- _Problem to work on_:
Copy out the listing that follows, exactly, without its pictures.

- _Dataset extract_:
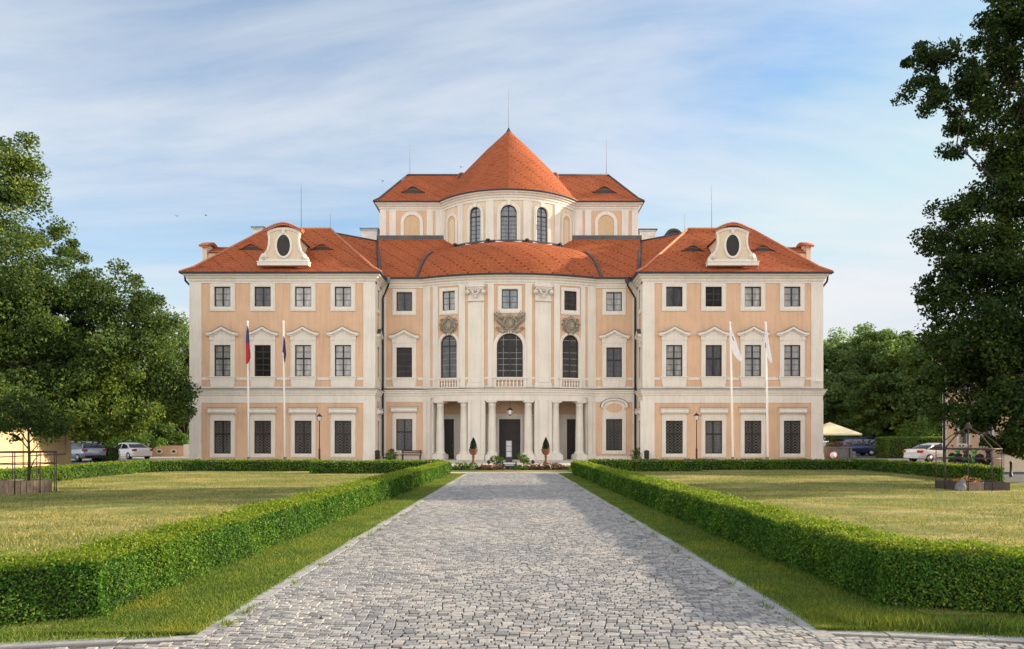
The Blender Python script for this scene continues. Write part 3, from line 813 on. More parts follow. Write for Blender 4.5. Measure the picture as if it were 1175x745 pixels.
# stone coats of arms
def scroll(m, cx, cz, r, s, turns=1.3, y=-.14, t=.06):
    pts = [(cx + s * (r * (1 - .75 * k / 22)) * math.cos(turns * 2 * math.pi * k / 22), y - .05 * k / 22, cz + (r * (1 - .75 * k / 22)) * math.sin(turns * 2 * math.pi * k / 22)) for k in range(23)]
    m.tube(pts, [t * (1 - .4 * k / 22) for k in range(23)], 6)
def cartouche(big):
    m = MB(); k = 1.0
    m.sphere((0, -.08, .75), (.5, .2, .58), 18, 12)
    el = [2 * math.pi * i / 26 for i in range(27)]
    m.tube([(.56 * math.cos(t), -.16, .75 + .64 * math.sin(t)) for t in el], .09, 6)
    m.tube([(.34 * math.cos(t), -.27, .78 + .40 * math.sin(t)) for t in el], .035, 5)
    for s in (-1, 1):
        scroll(m, s * .62, 1.2, .24, s); scroll(m, s * .68, .42, .24, -s); scroll(m, s * .3, .1, .2, s); scroll(m, s * .78, .8, .17, s)
        m.tube([(s * .5, -.1, .2), (s * .75, -.14, .6), (s * .6, -.16, 1.05), (s * .35, -.2, 1.35)], [.07, .1, .09, .05], 6)
    for s in (-1, 0, 1): m.sphere((s * .24, -.16, 1.44 + .1 * (s == 0)), (.13, .11, .18), 8, 6)
    m.tube([(-.4, -.15, 1.33), (0, -.2, 1.39), (.4, -.15, 1.33)], .08, 6)
    for s in (-1, 0, 1): m.sphere((s * .22, -.12, -.06 - .05 * (s == 0)), (.08, .08, .14), 8, 6)
    if big:
        for s in (-1, 1):
            for j, (ex, ez) in enumerate(((1.5, 1.75), (1.28, 1.86), (1.05, 1.94))):
                m.tube([(-s * .35, -.1, -.1), (s * ex, -.1, ez)], .035, 5)
                m.sphere((s * ex, -.1, ez), (.05, .05, .1), 6, 5)
            for j in range(7):           # hanging banners in folds
                x0 = 1.46 - j * .12; zt = 1.66 - j * .17 * .55
                m.tube([(s * x0, -.12 - .05 * (j % 2), zt), (s * (x0 - .08), -.16 - .05 * (j % 2), zt - .45), (s * (x0 - .32), -.13, max(.1, zt - .9 + j * .03))], [.05, .1, .06], 6)
            m.tube([(s * .2, -.12, .0), (s * .7, -.16, -.16), (s * 1.15, -.12, .1)], [.09, .11, .07], 6); scroll(m, s * 1.2, .2, .18, s)
    return m
for key, u, big, px in (('c', uc_, True, 585), ('l', ul, False, 514), ('r', ur, False, 654.4)):
    o = cartouche(big).build('coat_of_arms', 'stone_relief', chateau)
    o.location = Vector(bow(u, zb(381.2) if not big else zb(379.8), .0)) - CHL; o.rotation_euler = (0, 0, bow.rot(u)); o.scale = (.86, 1, .88) if not big else (.86, 1, .84)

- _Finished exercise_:
The Blender Python script for this scene continues. Write part 3, from line 813 on. More parts follow. Write for Blender 4.5. Measure the picture as if it were 1175x745 pixels.
# stone coats of arms
def scroll(m, cx, cz, r, s, turns=1.3, y=-.14, t=.06):
    pts = [(cx + s * (r * (1 - .75 * k / 22)) * math.cos(turns * 2 * math.pi * k / 22), y - .05 * k / 22, cz + (r * (1 - .75 * k / 22)) * math.sin(turns * 2 * math.pi * k / 22)) for k in range(23)]
    m.tube(pts, [t * (1 - .4 * k / 22) for k in range(23)], 6)
def cartouche(big):
    m = MB(); k = 1.0
    m.sphere((0, -.08, .75), (.5, .2, .58), 18, 12)
    el = [2 * math.pi * i / 26 for i in range(27)]
    m.tube([(.56 * math.cos(t), -.16, .75 + .64 * math.sin(t)) for t in el], .09, 6)
    m.tube([(.34 * math.cos(t), -.27, .78 + .40 * math.sin(t)) for t in el], .035, 5)
    for s in (-1, 1):
        scroll(m, s * .62, 1.2, .24, s); scroll(m, s * .68, .42, .24, -s); scroll(m, s * .3, .1, .2, s); scroll(m, s * .78, .8, .17, s)
        m.tube([(s * .5, -.1, .2), (s * .75, -.14, .6), (s * .6, -.16, 1.05), (s * .35, -.2, 1.35)], [.07, .1, .09, .05], 6)
    for s in (-1, 0, 1): m.sphere((s * .24, -.16, 1.44 + .1 * (s == 0)), (.13, .11, .18), 8, 6)
    m.tube([(-.4, -.15, 1.33), (0, -.2, 1.39), (.4, -.15, 1.33)], .08, 6)
    for s in (-1, 0, 1): m.sphere((s * .22, -.12, -.06 - .05 * (s == 0)), (.08, .08, .14), 8, 6)
    if big:
        for s in (-1, 1):
            for j, (ex, ez) in enumerate(((1.5, 1.75), (1.28, 1.86), (1.05, 1.94))):
                m.tube([(-s * .35, -.1, -.1), (s * ex, -.1, ez)], .035, 5)
                m.sphere((s * ex, -.1, ez), (.05, .05, .1), 6, 5)
            for j in range(7):           # hanging banners in folds
                x0 = 1.46 - j * .12; zt = 1.66 - j * .17 * .55
                m.tube([(s * x0, -.12 - .05 * (j % 2), zt), (s * (x0 - .08), -.16 - .05 * (j % 2), zt - .45), (s * (x0 - .32), -.13, max(.1, zt - .9 + j * .03))], [.05, .1, .06], 6)
            m.tube([(s * .2, -.12, .0), (s * .7, -.16, -.16), (s * 1.15, -.12, .1)], [.09, .11, .07], 6); scroll(m, s * 1.2, .2, .18, s)
    return m
for key, u, big, px in (('c', uc_, True, 585), ('l', ul, False, 514), ('r', ur, False, 654.4)):
    o = cartouche(big).build('coat_of_arms', 'stone_relief', chateau)
    o.location = Vector(bow(u, zb(381.2) if not big else zb(379.8), .0)) - CHL; o.rotation_euler = (0, 0, bow.rot(u)); o.scale = (.86, 1, .88) if not big else (.86, 1, .84)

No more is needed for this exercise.